▶ **Dataset section**:
----

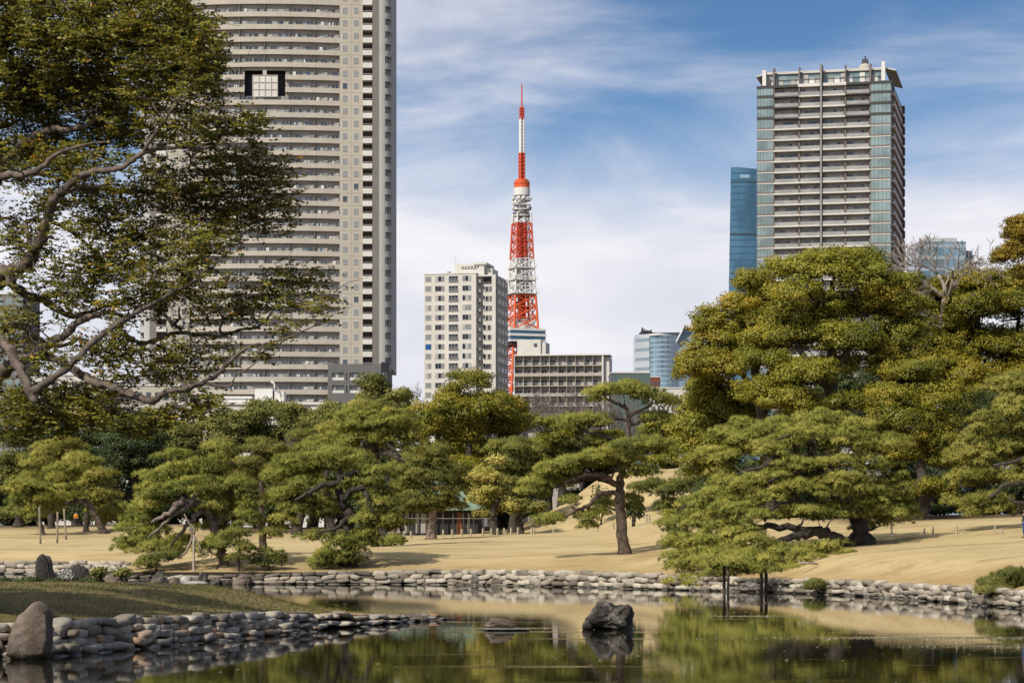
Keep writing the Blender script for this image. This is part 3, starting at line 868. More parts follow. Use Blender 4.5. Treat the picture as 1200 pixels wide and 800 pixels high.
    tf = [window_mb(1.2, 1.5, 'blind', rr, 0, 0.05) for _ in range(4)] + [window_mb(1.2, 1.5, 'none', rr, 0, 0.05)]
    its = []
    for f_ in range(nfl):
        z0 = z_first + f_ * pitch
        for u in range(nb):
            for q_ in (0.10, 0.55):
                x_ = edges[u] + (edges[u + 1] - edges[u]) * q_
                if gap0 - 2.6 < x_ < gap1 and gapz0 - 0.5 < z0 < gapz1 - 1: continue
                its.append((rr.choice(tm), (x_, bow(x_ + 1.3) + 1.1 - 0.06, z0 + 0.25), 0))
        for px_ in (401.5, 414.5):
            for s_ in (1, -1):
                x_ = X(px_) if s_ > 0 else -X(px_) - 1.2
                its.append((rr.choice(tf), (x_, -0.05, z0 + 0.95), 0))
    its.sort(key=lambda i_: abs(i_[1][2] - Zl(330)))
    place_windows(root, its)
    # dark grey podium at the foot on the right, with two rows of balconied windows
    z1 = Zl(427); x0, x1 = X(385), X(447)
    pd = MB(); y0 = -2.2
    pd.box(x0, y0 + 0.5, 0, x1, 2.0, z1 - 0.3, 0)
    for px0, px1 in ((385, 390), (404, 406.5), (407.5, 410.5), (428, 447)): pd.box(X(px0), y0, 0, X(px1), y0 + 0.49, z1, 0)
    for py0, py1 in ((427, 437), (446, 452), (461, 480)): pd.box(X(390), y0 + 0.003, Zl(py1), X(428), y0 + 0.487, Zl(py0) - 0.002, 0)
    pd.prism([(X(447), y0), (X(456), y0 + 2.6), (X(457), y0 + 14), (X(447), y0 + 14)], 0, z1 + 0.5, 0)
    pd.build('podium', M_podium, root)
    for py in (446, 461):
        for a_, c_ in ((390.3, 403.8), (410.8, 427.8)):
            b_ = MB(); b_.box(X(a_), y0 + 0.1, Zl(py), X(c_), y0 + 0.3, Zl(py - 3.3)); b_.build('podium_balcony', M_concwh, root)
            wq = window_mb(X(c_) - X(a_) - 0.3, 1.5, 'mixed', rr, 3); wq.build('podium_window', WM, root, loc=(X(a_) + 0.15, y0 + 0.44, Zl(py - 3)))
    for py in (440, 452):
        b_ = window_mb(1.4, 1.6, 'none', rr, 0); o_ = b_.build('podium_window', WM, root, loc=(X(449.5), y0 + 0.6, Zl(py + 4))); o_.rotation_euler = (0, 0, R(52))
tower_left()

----

▶ **Written task**: Please set down each line of the data above exactly as written, without the pictures.

▶ **Answer in full**:
Keep writing the Blender script for this image. This is part 3, starting at line 868. More parts follow. Use Blender 4.5. Treat the picture as 1200 pixels wide and 800 pixels high.
    tf = [window_mb(1.2, 1.5, 'blind', rr, 0, 0.05) for _ in range(4)] + [window_mb(1.2, 1.5, 'none', rr, 0, 0.05)]
    its = []
    for f_ in range(nfl):
        z0 = z_first + f_ * pitch
        for u in range(nb):
            for q_ in (0.10, 0.55):
                x_ = edges[u] + (edges[u + 1] - edges[u]) * q_
                if gap0 - 2.6 < x_ < gap1 and gapz0 - 0.5 < z0 < gapz1 - 1: continue
                its.append((rr.choice(tm), (x_, bow(x_ + 1.3) + 1.1 - 0.06, z0 + 0.25), 0))
        for px_ in (401.5, 414.5):
            for s_ in (1, -1):
                x_ = X(px_) if s_ > 0 else -X(px_) - 1.2
                its.append((rr.choice(tf), (x_, -0.05, z0 + 0.95), 0))
    its.sort(key=lambda i_: abs(i_[1][2] - Zl(330)))
    place_windows(root, its)
    # dark grey podium at the foot on the right, with two rows of balconied windows
    z1 = Zl(427); x0, x1 = X(385), X(447)
    pd = MB(); y0 = -2.2
    pd.box(x0, y0 + 0.5, 0, x1, 2.0, z1 - 0.3, 0)
    for px0, px1 in ((385, 390), (404, 406.5), (407.5, 410.5), (428, 447)): pd.box(X(px0), y0, 0, X(px1), y0 + 0.49, z1, 0)
    for py0, py1 in ((427, 437), (446, 452), (461, 480)): pd.box(X(390), y0 + 0.003, Zl(py1), X(428), y0 + 0.487, Zl(py0) - 0.002, 0)
    pd.prism([(X(447), y0), (X(456), y0 + 2.6), (X(457), y0 + 14), (X(447), y0 + 14)], 0, z1 + 0.5, 0)
    pd.build('podium', M_podium, root)
    for py in (446, 461):
        for a_, c_ in ((390.3, 403.8), (410.8, 427.8)):
            b_ = MB(); b_.box(X(a_), y0 + 0.1, Zl(py), X(c_), y0 + 0.3, Zl(py - 3.3)); b_.build('podium_balcony', M_concwh, root)
            wq = window_mb(X(c_) - X(a_) - 0.3, 1.5, 'mixed', rr, 3); wq.build('podium_window', WM, root, loc=(X(a_) + 0.15, y0 + 0.44, Zl(py - 3)))
    for py in (440, 452):
        b_ = window_mb(1.4, 1.6, 'none', rr, 0); o_ = b_.build('podium_window', WM, root, loc=(X(449.5), y0 + 0.6, Zl(py + 4))); o_.rotation_euler = (0, 0, R(52))
tower_left()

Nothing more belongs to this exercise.